* START Supplied data *

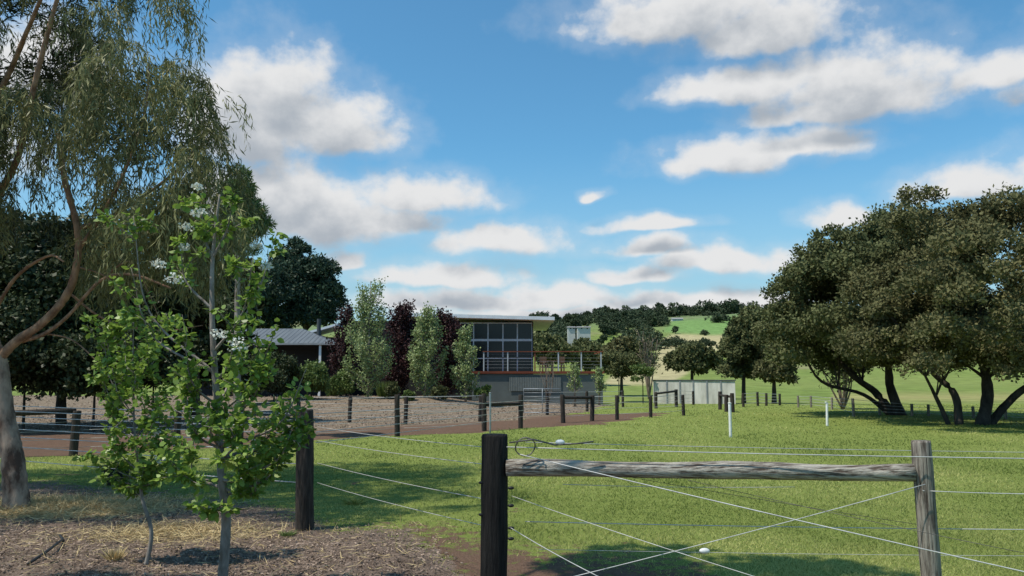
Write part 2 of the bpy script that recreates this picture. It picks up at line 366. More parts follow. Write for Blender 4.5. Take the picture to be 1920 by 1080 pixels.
r=np.hypot((P[:,0]-c[0])/.9,(P[:,1]-c[1])/.45); P[:,2]=tz(P[:,0],P[:,1])+.012+.07*np.exp(-r*r)*rng.random(n)
A=rng.normal(size=(n,3))*np.array([1,1,.3]); V=leafV(P,A,.07+.12*rng.random(n),.0025)
leafobj('straw_mulch',V,rng.random(n),L_straw); tag(bpy.data.objects['straw_mulch'],'loose yellow straw scattered round the foot of the leaning gum','straw',kind='stuff')
def tuft(px_,py_,n,hh,spread_,label,lm=L_shrub,wd=.004):
    g=G(px_,py_); g=np.array([g[0],g[1],float(tz(g[0],g[1]))]); a=rng.random(n)*6.28; rr=rng.random(n)*spread_
    A=np.stack([np.cos(a)*rr,np.sin(a)*rr,hh*(.5+.5*rng.random(n))],1); P=np.tile(g,(n,1))+np.stack([np.cos(a),np.sin(a),a*0],1)*spread_*.3*rng.random((n,1))
    o=leafobj('grass_tuft',leafV(P,A,np.linalg.norm(A,axis=1),wd),rng.random(n),lm,org=g); tag(o,label,'weed')
tuft(215,1052,160,.13,.14,'dry spiky grass tuft on the mulch left of the sapling foot',L_straw)
tuft(540,1005,120,.06,.12,'small green weed on the mulch left of the dark brown post')
tuft(665,945,200,.09,.2,'green grass tuft at the lawn edge right of the dark brown post',L_grass)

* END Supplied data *

■ The request: Copy out all the data without changing anything, and drop the pictures.

■ Exercise answer:
Write part 2 of the bpy script that recreates this picture. It picks up at line 366. More parts follow. Write for Blender 4.5. Take the picture to be 1920 by 1080 pixels.
r=np.hypot((P[:,0]-c[0])/.9,(P[:,1]-c[1])/.45); P[:,2]=tz(P[:,0],P[:,1])+.012+.07*np.exp(-r*r)*rng.random(n)
A=rng.normal(size=(n,3))*np.array([1,1,.3]); V=leafV(P,A,.07+.12*rng.random(n),.0025)
leafobj('straw_mulch',V,rng.random(n),L_straw); tag(bpy.data.objects['straw_mulch'],'loose yellow straw scattered round the foot of the leaning gum','straw',kind='stuff')
def tuft(px_,py_,n,hh,spread_,label,lm=L_shrub,wd=.004):
    g=G(px_,py_); g=np.array([g[0],g[1],float(tz(g[0],g[1]))]); a=rng.random(n)*6.28; rr=rng.random(n)*spread_
    A=np.stack([np.cos(a)*rr,np.sin(a)*rr,hh*(.5+.5*rng.random(n))],1); P=np.tile(g,(n,1))+np.stack([np.cos(a),np.sin(a),a*0],1)*spread_*.3*rng.random((n,1))
    o=leafobj('grass_tuft',leafV(P,A,np.linalg.norm(A,axis=1),wd),rng.random(n),lm,org=g); tag(o,label,'weed')
tuft(215,1052,160,.13,.14,'dry spiky grass tuft on the mulch left of the sapling foot',L_straw)
tuft(540,1005,120,.06,.12,'small green weed on the mulch left of the dark brown post')
tuft(665,945,200,.09,.2,'green grass tuft at the lawn edge right of the dark brown post',L_grass)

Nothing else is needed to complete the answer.